■ **What is required**:
Begin with the first line of the material and copy each line word for word through the line that contains "SY, CYW = math.sin(YAW), math.cos(YAW)"; the pictures are left out.

■ **Material provided**:
·····

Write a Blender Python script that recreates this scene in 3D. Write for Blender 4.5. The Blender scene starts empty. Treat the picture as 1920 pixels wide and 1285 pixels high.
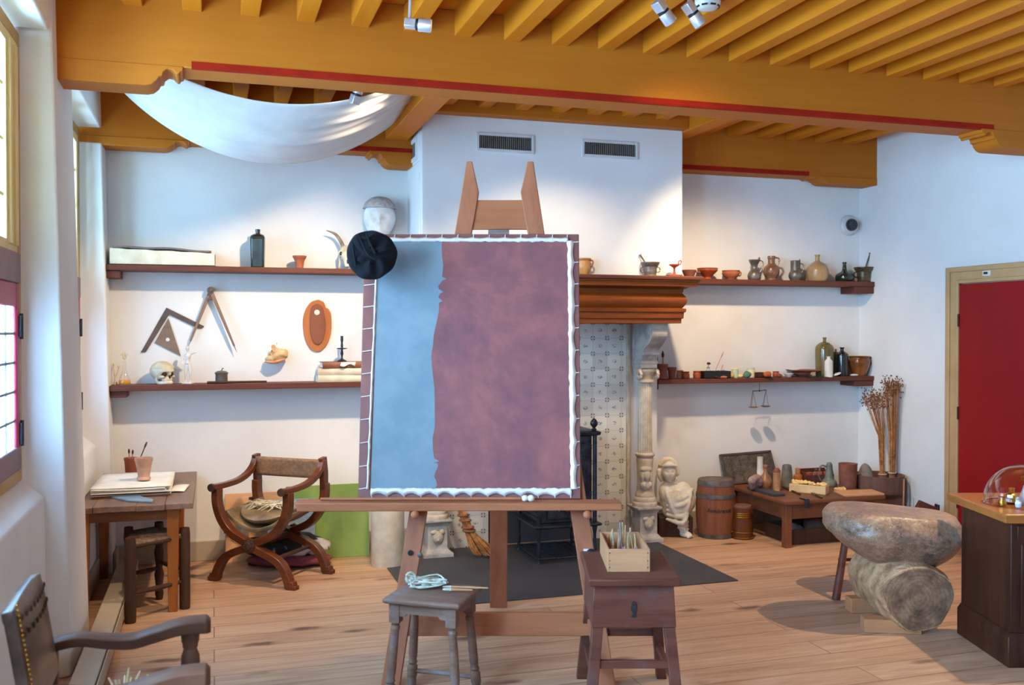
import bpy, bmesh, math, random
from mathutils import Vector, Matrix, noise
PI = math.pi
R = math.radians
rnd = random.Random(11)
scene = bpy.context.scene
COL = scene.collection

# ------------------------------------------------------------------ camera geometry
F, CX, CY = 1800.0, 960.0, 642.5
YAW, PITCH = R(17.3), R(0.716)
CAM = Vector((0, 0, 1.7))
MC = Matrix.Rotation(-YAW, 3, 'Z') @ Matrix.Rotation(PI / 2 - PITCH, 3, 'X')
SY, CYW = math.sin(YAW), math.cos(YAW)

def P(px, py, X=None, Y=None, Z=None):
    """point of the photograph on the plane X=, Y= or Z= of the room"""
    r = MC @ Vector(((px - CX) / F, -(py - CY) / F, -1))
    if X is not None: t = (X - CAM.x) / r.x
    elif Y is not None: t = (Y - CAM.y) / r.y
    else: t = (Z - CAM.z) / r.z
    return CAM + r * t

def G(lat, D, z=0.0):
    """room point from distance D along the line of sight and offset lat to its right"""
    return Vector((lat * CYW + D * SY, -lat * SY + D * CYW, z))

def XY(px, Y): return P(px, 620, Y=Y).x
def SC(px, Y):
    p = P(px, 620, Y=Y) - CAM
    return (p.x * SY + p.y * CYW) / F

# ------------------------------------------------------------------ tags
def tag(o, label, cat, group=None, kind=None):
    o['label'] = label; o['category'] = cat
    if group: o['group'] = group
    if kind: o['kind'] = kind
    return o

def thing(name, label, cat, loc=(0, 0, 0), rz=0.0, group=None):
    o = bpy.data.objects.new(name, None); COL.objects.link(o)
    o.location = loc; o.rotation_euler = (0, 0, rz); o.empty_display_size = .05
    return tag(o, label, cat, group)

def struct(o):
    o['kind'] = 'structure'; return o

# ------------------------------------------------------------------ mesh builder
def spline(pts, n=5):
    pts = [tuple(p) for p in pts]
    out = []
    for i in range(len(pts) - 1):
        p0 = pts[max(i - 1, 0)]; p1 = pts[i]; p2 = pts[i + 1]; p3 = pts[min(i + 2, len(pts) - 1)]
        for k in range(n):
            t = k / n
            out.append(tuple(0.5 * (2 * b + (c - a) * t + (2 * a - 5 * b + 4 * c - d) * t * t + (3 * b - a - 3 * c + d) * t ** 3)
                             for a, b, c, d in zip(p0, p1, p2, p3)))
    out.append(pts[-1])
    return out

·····

■ **Exercise result**:
Write a Blender Python script that recreates this scene in 3D. Write for Blender 4.5. The Blender scene starts empty. Treat the picture as 1920 pixels wide and 1285 pixels high.
import bpy, bmesh, math, random
from mathutils import Vector, Matrix, noise
PI = math.pi
R = math.radians
rnd = random.Random(11)
scene = bpy.context.scene
COL = scene.collection

# ------------------------------------------------------------------ camera geometry
F, CX, CY = 1800.0, 960.0, 642.5
YAW, PITCH = R(17.3), R(0.716)
CAM = Vector((0, 0, 1.7))
MC = Matrix.Rotation(-YAW, 3, 'Z') @ Matrix.Rotation(PI / 2 - PITCH, 3, 'X')
SY, CYW = math.sin(YAW), math.cos(YAW)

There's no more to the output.